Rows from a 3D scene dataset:
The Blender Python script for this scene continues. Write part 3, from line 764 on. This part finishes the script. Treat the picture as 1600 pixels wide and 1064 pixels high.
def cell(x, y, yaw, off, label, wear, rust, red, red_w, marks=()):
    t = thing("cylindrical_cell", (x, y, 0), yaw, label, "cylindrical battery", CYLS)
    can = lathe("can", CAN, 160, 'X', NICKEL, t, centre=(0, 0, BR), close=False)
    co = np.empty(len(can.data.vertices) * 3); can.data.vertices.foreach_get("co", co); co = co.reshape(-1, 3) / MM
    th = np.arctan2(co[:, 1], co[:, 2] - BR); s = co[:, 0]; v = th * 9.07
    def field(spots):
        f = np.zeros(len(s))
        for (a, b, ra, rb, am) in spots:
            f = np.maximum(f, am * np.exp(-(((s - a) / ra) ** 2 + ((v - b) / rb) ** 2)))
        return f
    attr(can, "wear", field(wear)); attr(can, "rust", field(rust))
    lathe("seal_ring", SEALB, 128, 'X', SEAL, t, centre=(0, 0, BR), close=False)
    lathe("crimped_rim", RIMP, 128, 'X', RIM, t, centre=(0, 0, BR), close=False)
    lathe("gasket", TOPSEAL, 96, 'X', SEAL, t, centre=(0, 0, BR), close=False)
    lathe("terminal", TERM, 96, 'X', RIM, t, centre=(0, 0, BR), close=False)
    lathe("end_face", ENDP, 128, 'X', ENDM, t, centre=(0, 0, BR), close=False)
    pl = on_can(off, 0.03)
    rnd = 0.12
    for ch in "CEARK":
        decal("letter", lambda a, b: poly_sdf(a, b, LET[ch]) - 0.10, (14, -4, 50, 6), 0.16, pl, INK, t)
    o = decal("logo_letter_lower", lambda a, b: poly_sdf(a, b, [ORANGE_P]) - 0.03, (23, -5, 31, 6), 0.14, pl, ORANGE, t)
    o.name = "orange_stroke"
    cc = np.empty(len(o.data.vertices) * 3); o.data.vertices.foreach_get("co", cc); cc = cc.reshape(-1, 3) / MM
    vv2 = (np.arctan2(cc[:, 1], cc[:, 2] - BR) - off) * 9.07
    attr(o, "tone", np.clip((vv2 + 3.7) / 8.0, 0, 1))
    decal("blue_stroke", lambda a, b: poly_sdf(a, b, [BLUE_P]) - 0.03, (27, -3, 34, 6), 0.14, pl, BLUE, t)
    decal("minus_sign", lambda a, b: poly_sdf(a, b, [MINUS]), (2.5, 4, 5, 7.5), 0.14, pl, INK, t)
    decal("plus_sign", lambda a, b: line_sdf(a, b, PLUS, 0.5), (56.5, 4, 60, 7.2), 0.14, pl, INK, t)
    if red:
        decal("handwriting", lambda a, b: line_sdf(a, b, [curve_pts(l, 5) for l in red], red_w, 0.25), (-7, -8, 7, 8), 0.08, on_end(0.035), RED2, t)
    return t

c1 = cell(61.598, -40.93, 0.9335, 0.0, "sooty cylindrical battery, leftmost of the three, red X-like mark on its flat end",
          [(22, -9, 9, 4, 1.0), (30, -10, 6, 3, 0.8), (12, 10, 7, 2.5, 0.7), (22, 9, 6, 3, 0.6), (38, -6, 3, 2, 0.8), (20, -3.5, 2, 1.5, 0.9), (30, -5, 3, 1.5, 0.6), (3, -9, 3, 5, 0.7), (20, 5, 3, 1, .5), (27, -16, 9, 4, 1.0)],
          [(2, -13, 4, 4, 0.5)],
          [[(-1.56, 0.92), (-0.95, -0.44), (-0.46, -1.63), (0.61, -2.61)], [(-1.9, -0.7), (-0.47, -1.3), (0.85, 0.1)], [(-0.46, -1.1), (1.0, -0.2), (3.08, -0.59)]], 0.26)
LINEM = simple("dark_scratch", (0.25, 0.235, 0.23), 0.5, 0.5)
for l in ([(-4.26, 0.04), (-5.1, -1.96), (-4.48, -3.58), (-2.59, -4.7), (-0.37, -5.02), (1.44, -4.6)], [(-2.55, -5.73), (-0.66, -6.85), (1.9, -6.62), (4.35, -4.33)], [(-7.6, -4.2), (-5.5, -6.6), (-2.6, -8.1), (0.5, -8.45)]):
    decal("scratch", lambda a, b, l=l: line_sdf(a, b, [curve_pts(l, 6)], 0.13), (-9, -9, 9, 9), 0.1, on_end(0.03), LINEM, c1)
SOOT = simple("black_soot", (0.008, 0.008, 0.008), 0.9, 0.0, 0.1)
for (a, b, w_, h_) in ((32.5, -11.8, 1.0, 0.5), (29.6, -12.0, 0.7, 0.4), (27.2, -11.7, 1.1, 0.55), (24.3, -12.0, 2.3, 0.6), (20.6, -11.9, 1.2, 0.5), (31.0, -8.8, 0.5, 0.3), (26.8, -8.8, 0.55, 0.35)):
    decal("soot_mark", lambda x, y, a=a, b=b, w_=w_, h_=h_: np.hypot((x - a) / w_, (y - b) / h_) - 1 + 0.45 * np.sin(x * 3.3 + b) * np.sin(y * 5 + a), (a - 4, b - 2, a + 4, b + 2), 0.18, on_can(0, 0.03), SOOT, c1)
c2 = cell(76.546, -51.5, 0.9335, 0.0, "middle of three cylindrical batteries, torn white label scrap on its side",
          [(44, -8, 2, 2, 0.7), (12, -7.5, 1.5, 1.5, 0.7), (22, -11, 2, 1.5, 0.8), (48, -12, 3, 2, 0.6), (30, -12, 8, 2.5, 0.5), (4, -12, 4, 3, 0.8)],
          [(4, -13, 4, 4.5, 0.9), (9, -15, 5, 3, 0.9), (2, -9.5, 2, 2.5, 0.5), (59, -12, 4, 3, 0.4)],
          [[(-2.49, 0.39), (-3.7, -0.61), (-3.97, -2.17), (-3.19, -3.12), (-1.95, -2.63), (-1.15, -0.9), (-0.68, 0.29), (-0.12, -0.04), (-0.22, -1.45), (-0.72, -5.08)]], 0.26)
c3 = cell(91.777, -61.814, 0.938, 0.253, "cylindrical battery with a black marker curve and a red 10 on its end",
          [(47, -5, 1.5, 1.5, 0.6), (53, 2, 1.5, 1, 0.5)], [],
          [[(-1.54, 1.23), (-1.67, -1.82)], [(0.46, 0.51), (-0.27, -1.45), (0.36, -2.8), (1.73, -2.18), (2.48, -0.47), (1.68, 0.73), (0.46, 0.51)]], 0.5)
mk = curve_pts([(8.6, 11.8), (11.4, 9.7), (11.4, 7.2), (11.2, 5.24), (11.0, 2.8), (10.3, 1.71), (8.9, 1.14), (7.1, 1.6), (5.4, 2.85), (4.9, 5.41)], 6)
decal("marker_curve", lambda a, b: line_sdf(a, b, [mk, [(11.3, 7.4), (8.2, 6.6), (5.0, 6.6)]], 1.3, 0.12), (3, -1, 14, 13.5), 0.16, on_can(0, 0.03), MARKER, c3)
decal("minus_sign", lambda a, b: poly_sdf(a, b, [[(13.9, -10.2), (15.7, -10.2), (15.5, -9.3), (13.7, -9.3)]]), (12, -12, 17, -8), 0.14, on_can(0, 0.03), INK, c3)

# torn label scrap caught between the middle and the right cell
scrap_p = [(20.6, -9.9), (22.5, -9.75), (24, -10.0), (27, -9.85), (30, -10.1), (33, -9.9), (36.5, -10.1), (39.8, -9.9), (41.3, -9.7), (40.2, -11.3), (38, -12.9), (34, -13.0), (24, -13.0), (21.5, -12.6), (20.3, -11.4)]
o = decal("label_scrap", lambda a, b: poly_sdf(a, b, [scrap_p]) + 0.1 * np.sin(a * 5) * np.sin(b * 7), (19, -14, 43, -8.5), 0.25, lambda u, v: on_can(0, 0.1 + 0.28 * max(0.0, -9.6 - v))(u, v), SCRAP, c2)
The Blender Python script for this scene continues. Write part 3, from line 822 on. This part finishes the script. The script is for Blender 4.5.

Written instruction -
Copy out each line of the data containing the string "This".

Final result -
The Blender Python script for this scene continues. Write part 3, from line 764 on. This part finishes the script. Treat the picture as 1600 pixels wide and 1064 pixels high.
The Blender Python script for this scene continues. Write part 3, from line 822 on. This part finishes the script. The script is for Blender 4.5.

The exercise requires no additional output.